I have a habit of sleeping under rocks but why do people do this? It seems incredibly brittle and strictly worse than leftpad-esque dependency hell – you can’t freeze or fork an API.

I can understand that for payments, maps or even email sending it’s more convenient, but that’s at least a bounded issue.

Are the apps we are building today gonna work in 3 years without meticulous maintenance? Are we doomed to suffer flaky experiences from compound latencies and rate limiting? And what’s the point of your 5 nines if you rely on third parties anyway?

1 comments

I've been having this fight recently at work.

We're implementing a new (cloud) platform that's pretty central to our primary business.
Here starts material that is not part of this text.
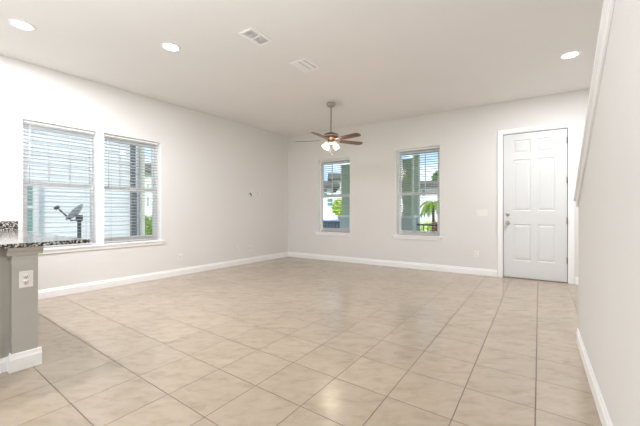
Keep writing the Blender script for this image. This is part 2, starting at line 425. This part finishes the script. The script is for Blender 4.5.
j.box(DR[0]+.001, DR[0]+.020, 0, .15, 0, DR[3]-.001); j.box(DR[1]-.020, DR[1]-.001, 0, .15, 0, DR[3]-.001); j.box(DR[0]+.02, DR[1]-.02, 0, .15, DR[3]-.020, DR[3]-.001)
j.build('door_jamb', M_trim, r)
j = MB(); j.box(DR[0]+.020, dx0-.001, ys+.006, ys+.03, 0, dz1+.003); j.box(dx1+.001, DR[1]-.020, ys+.006, ys+.03, 0, dz1+.003); j.box(dx0, dx1, ys+.006, ys+.03, dz1+.001, DR[3]-.020)
j.build('weatherstrip_gap_shade', M_seal, r)  # weatherstrip filling the door gaps, with the gap shade in its dark colour
j = MB(); j.box(DR[0]+.02, DR[1]-.02, .002, .15, 0, .012, .002); j.build('threshold', mat('bronze_threshold', (.25, .20, .15), .5, .5, var=(20, .1)), r)
def casing(x0, x1, z1):
    b = MB(); c = .062
    b.box(x0-c, x0, -.016, -.0005, 0, z1+c, .003); b.box(x1, x1+c, -.016, -.0005, 0, z1+c, .003); b.box(x0, x1, -.016, -.0005, z1, z1+c, .003)
    b.box(x0-c, x0-c+.014, -.022, -.015, 0, z1+c, .002); b.box(x1+c-.014, x1+c, -.022, -.015, 0, z1+c, .002); b.box(x0-c+.014, x1+c-.014, -.022, -.015, z1+c-.014, z1+c, .002)
    return b
casing(DR[0]+.006, DR[1]-.006, DR[3]-.006).build('door_casing', M_trim, r)
RX = Matrix.Rotation(PI/2, 4, 'X')                 # lathe axis z -> -y (towards the viewer)
def knobm(x, y, z, prof): return MB().lathe(prof, 28, Matrix.Translation((x, y, z)) @ RX)
k = knobm(4.742, ys, .922, [(0, .0), (.033, .0), (.033, .006), (.026, .011), (.013, .014), (.011, .034), (.020, .042), (.028, .052), (.0295, .062), (.024, .072), (.010, .077), (0, .077)]).build('door_knob', M_nickel, slab)
k = knobm(4.742, ys, 1.066, [(0, 0), (.030, 0), (.030, .007), (.024, .013), (.008, .014), (.008, .022), (0, .022)])
k.box(4.742-.006, 4.742+.006, ys-.034, ys-.014, 1.066-.018, 1.066+.018, .003); k.build('deadbolt', M_nickel, slab)
for z in (.349, .973, 1.609, 2.234):
    h = MB(); xh = dx1+.004
    h.tube([(xh, ys-.008, z-.05), (xh, ys-.008, z+.05)], .008, 10); h.box(xh-.012, xh+.012, ys-.003, ys+.001, z-.05, z+.05)
    h.build('hinge', M_hinge, r)

# ------------------------------------------------------------------ ceiling fan
FX, FY = .190, 5.59
fan = thing('ceiling_fan', 'five-blade ceiling fan with brown blades and a four-shade lit lamp on a long nickel rod', 'ceiling fan', (FX, FY, CEIL))
MB().lathe([(0, 0), (.070, 0), (.070, -.018), (.062, -.045), (.035, -.066), (.018, -.072), (0, -.072)], 32).build('canopy', M_nickel, fan)
MB().lathe([(.0125, -.07), (.0125, -.47), (.022, -.475), (.024, -.505), (.014, -.51)], 20).build('downrod', M_nickel, fan)
MB().lathe([(0, -.495), (.03, -.497), (.075, -.512), (.118, -.53), (.128, -.556), (.128, -.576), (.112, -.600), (.075, -.622), (.06, -.628), (.055, -.65), (0, -.65)], 40).build('motor_housing', M_bronze, fan)
MB().lathe([(.1285, -.558), (.1315, -.561), (.1315, -.571), (.1285, -.574)], 40).build('motor_band', M_nickel, fan)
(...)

Some sub-projects have already spun off, before we had even decided how to set up and maintain the platform, because I said to meet the timeline we need to focus on more broad, general integrations first.

The decision was, instead, to bring in additional developers whom several months later we're still helping learn the APIs and troubleshoot problems (amidst the rest of our integration tasks).

Meanwhile a few weeks ago, I finally got the go-ahead and a DBA's time to do the integration I wanted. We've got a live database of 90-some tables dumped from the platform, including everything these projects are fetching (but with a greater delay between updates), accessible to the entire org. Reporting teams and business analyst are already writing queries to drive the services they need, freeing up our developers to work on other tasks.

A good API can provide very rapid, very specialized development; which is great when that development _is_ your business and so you're paying developers to keep up with it, or it's not so important that is kept up on (personal projects, prototypes, and temporary services). And a well designed and managed API shouldn't change _that_ much _that_ frequently.

But ignoring that an external API is always something you don't control and needs to be maintained is a costly mistake I've seen my org fall into over and over again.